Taking perfect photos in sunshine [The person on the photo has given their written permission for ExpatsHaarlem to use the photo in the article.]
It is no secret that taking photos during sunshine can be difficult. In full manual mode, it’s not difficult to get an OK result. But for those that are a little picky, wanting correct colors and exposure, it can on a sunny day be challenging to find the right settings.

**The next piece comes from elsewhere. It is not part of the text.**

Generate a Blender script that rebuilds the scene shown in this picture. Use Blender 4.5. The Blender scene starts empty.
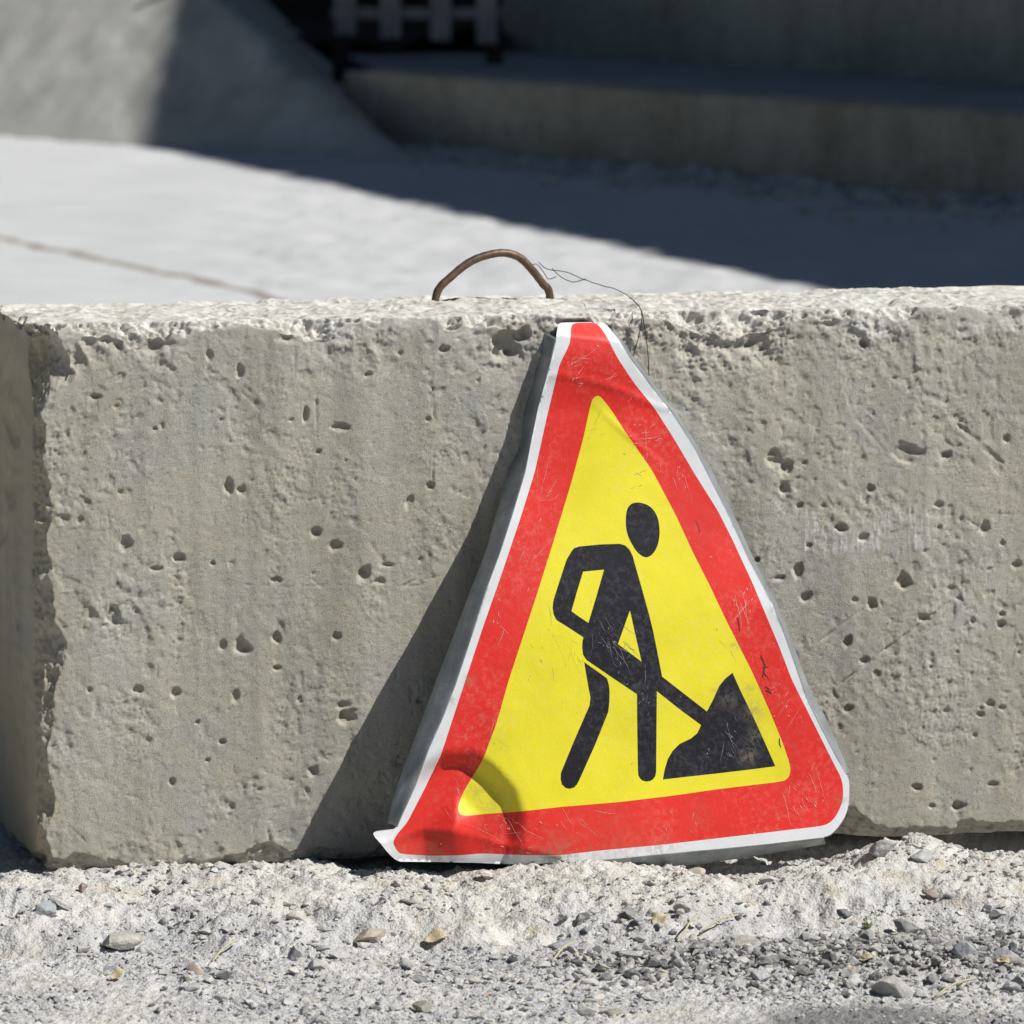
import bpy, math, random
import numpy as np
from mathutils import Vector
from mathutils.geometry import delaunay_2d_cdt

random.seed(7)
RNG = np.random.default_rng(11)
scene = bpy.context.scene
col = scene.collection

# ------------------------------------------------------------------ camera model
CAM = np.array([0.0, -7.0, 1.15])
K = 0.000157                     # tangent per pixel
PITCH = 0.1112
FWD = np.array([0.0, math.cos(PITCH), -math.sin(PITCH)])
UPV = np.array([0.0, math.sin(PITCH), math.cos(PITCH)])
RGT = np.array([1.0, 0.0, 0.0])
def ray(px, py):
    px = np.asarray(px, float); py = np.asarray(py, float)
    return FWD + RGT*((px-512)*K)[..., None] + UPV*((512-py)*K)[..., None]
def hit(px, py, p0, n):
    d = ray(px, py)
    t = ((p0-CAM) @ n) / (d @ n)
    return CAM + d*np.asarray(t)[..., None]

# block frame
YAW = math.radians(14)
AX = np.array([math.cos(YAW), math.sin(YAW), 0.0])
NB = np.array([math.sin(YAW), -math.cos(YAW), 0.0])
Z3 = np.array([0.0, 0.0, 1.0])
BH = 0.587

# ------------------------------------------------------------------ noise
_n = 128
_w = np.fft.rfftn(RNG.standard_normal((_n, _n, _n)))
_k = np.sqrt(np.fft.fftfreq(_n)[:, None, None]**2+np.fft.fftfreq(_n)[None, :, None]**2+np.fft.rfftfreq(_n)[None, None, :]**2)*4
_T = np.fft.irfftn(_w*np.exp(-((_k-.62)/.30)**2)).astype(np.float32); _T *= .40/_T.std(); _T = _T.ravel()
_c, _s = math.cos(.61), math.sin(.61)
_RM = (np.array([[_c, -_s, 0], [_s, _c, 0], [0, 0, 1]])@np.array([[1, 0, 0], [0, math.cos(.83), -math.sin(.83)], [0, math.sin(.83), math.cos(.83)]])).astype(np.float64)*4
def pn(P):
    """smooth band-limited 3-D noise, about -1..1, feature size about one unit"""
    P = np.asarray(P, float)@_RM.T
    i = np.floor(P); f = (P-i).astype(np.float32); i = i.astype(np.int64) & 127
    j = (i+1) & 127
    a0 = i[:, 0]*16384; a1 = j[:, 0]*16384; b0 = i[:, 1]*128; b1 = j[:, 1]*128; c0 = i[:, 2]; c1 = j[:, 2]
    x, y, z = f[:, 0], f[:, 1], f[:, 2]
    def L(p, q): return _T[p+q+c0]*(1-z)+_T[p+q+c1]*z
    return ((L(a0, b0)*(1-y)+L(a0, b1)*y)*(1-x)+(L(a1, b0)*(1-y)+L(a1, b1)*y)*x).astype(float)
def fbm(P, octs=4, gain=0.5, lac=2.03):
    s = 0; a = 1.0; q = np.array(P, float)
    for _ in range(octs):
        s = s+a*pn(q); q = q*lac+17.3; a *= gain
    return s
def ss(a, b, x):
    t = np.clip((x-a)/(b-a), 0, 1); return t*t*(3-2*t)

# ------------------------------------------------------------------ object helpers
def tag(o, label=None, cat=None, group=None, kind=None):
    if label: o['label'] = label
    if cat: o['category'] = cat
    if group: o['group'] = group
    if kind: o['kind'] = kind
    return o
def mesh_obj(name, V, F, mats, parent=None, smooth=True, mi=None):
    me = bpy.data.meshes.new(name)
    V = np.asarray(V, float)
    if isinstance(F, np.ndarray):
        n, k = F.shape
        me.vertices.add(len(V)); me.vertices.foreach_set('co', V.ravel())
        me.loops.add(n*k); me.loops.foreach_set('vertex_index', F.ravel().astype(np.int32))
        me.polygons.add(n)
        me.polygons.foreach_set('loop_start', np.arange(0, n*k, k, dtype=np.int32))
        me.polygons.foreach_set('loop_total', np.full(n, k, dtype=np.int32))
    else:
        me.from_pydata([tuple(v) for v in V], [], [tuple(int(a) for a in f) for f in F])
    if not isinstance(mats, (list, tuple)): mats = [mats]
    for m in mats: me.materials.append(m)
    if mi is not None: me.polygons.foreach_set('material_index', np.asarray(mi, dtype=np.int32))
    me.polygons.foreach_set('use_smooth', np.full(len(me.polygons), bool(smooth)))
    me.update(calc_edges=True); me.validate()
    o = bpy.data.objects.new(name, me); col.objects.link(o)
    if parent is not None: o.parent = parent
    return o
def empty(name, loc=(0, 0, 0)):
    o = bpy.data.objects.new(name, None); col.objects.link(o); o.location = loc
    o.empty_display_size = .05
    return o
def reparent(o, root):
    """world-space mesh under an empty that has only a location"""
    o.parent = root; o.location = (-root.location[0], -root.location[1], -root.location[2])
    return o
def grid_faces(nu, nv):
    i = np.arange(nu*nv).reshape(nu, nv)
    return np.stack([i[:-1, :-1], i[1:, :-1], i[1:, 1:], i[:-1, 1:]], -1).reshape(-1, 4)

# ------------------------------------------------------------------ materials
def new_mat(name):
    m = bpy.data.materials.new(name); m.use_nodes = True
    nt = m.node_tree; nt.nodes.clear()
    out = nt.nodes.new('ShaderNodeOutputMaterial')
    b = nt.nodes.new('ShaderNodeBsdfPrincipled')
    nt.links.new(b.outputs[0], out.inputs[0])
    return m, nt, b
class G:
    """tiny node-graph helper"""
    def __init__(s, nt, kind='Object'):
        s.nt = nt; s.tc = nt.nodes.new('ShaderNodeTexCoord'); s.co = s.tc.outputs[kind]
    def lk(s, a, b): s.nt.links.new(a, b)
    def mapv(s, scale=(1, 1, 1), loc=(0, 0, 0), rot=(0, 0, 0), src=None):
        n = s.nt.nodes.new('ShaderNodeMapping'); s.lk(src or s.co, n.inputs[0])
        n.inputs['Scale'].default_value = scale; n.inputs['Location'].default_value = loc
        n.inputs['Rotation'].default_value = rot
        return n.outputs[0]
    def noise(s, scale, detail=4, rough=.55, dist=0, src=None):
        n = s.nt.nodes.new('ShaderNodeTexNoise'); s.lk(src or s.co, n.inputs['Vector'])
        n.inputs['Scale'].default_value = scale; n.inputs['Detail'].default_value = detail
        n.inputs['Roughness'].default_value = rough; n.inputs['Distortion'].default_value = dist
        return n.outputs['Fac']
    def vor(s, scale, feature='F1', src=None, out='Distance', rnd=1):
        n = s.nt.nodes.new('ShaderNodeTexVoronoi'); n.feature = feature
        s.lk(src or s.co, n.inputs['Vector']); n.inputs['Scale'].default_value = scale
        n.inputs['Randomness'].default_value = rnd
        return n.outputs[out]
    def ramp(s, fac, stops, interp='LINEAR'):
        n = s.nt.nodes.new('ShaderNodeValToRGB'); s.lk(fac, n.inputs[0])
        n.color_ramp.interpolation = interp
        e = n.color_ramp.elements
        while len(e) < len(stops): e.new(.5)
        for k, (p, c) in enumerate(stops):
            e[k].position = p
            e[k].color = (c, c, c, 1) if isinstance(c, (int, float)) else (*c, 1)
        return n.outputs[0]
    def mix(s, fac, a, b, mode='MIX'):
        n = s.nt.nodes.new('ShaderNodeMix'); n.data_type = 'RGBA'; n.blend_type = mode
        for sock, v in ((n.inputs['Factor'], fac), (n.inputs['A'], a), (n.inputs['B'], b)):
            if isinstance(v, (int, float)): 
                sock.default_value = v if sock.type == 'VALUE' else (v, v, v, 1)
            elif isinstance(v, tuple): sock.default_value = (*v, 1)
            else: s.lk(v, sock)
        return n.outputs['Result']
    def math(s, op, a, b=0.0, clamp=False):
        n = s.nt.nodes.new('ShaderNodeMath'); n.operation = op; n.use_clamp = clamp
        for k, v in enumerate((a, b)):
            if isinstance(v, (int, float)): n.inputs[k].default_value = v
            else: s.lk(v, n.inputs[k])
        return n.outputs[0]
    def attr(s, name, out='Fac'):
        n = s.nt.nodes.new('ShaderNodeAttribute'); n.attribute_name = name
        return n.outputs[out]
    def bump(s, h, dist, strength=1.0, prev=None):
        n = s.nt.nodes.new('ShaderNodeBump'); n.inputs['Distance'].default_value = dist
        n.inputs['Strength'].default_value = strength; s.lk(h, n.inputs['Height'])
        if prev is not None: s.lk(prev, n.inputs['Normal'])
        return n.outputs[0]
def setb(b, rough=.9, metal=0.0, spec=.3):
    b.inputs['Roughness'].default_value = rough
    b.inputs['Metallic'].default_value = metal
    b.inputs['Specular IOR Level'].default_value = spec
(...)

Taking perfect photos in sunshine: ‘sunny 16 rule

In photography, the traditional ‘sunny 16 rule’ is a great way to quickly get the perfect summer photos, with little time or effort spent adjusting the settings. The rule is very easy to learn. But it does require the basic knowledge in photography, understanding how the camera’s ISO, aperture and shutter speed work together.
With an aperture of f/16, the only requirement is to set the ISO and shutter speed at equal levels. This will in most cases give you beautiful colours and perfect exposure in your photos this summer.
Example: f/16 + ISO200 + 200 shutter speed
If you want to freeze the action, simply increase the ISO and shutter speed.
Someone’s portrait: f/16 + ISO200 + 200
Someone biking: f/16 + ISO400 + 400
etc.

 

 

1 reply
  1. Rudi Wells
    Rudi Wells says:

    Interesting, but if I may, it might be wise to mention this applies to cameras which can be switched into manual (all slr and several higher end compacts), from my experience the most common issue for the amateur photographer with taking photos in the sun is the infamous dark face and well exposed backgrounds (where the sun is behind the subject). In most cases, popping up even the built in flash can cure most issues there. Even in Automatic (when the camera will tell you there is no need for a flash), most cameras can be told to turn on or pop up the flash, this will ensure well lit faces in the sunniest of days.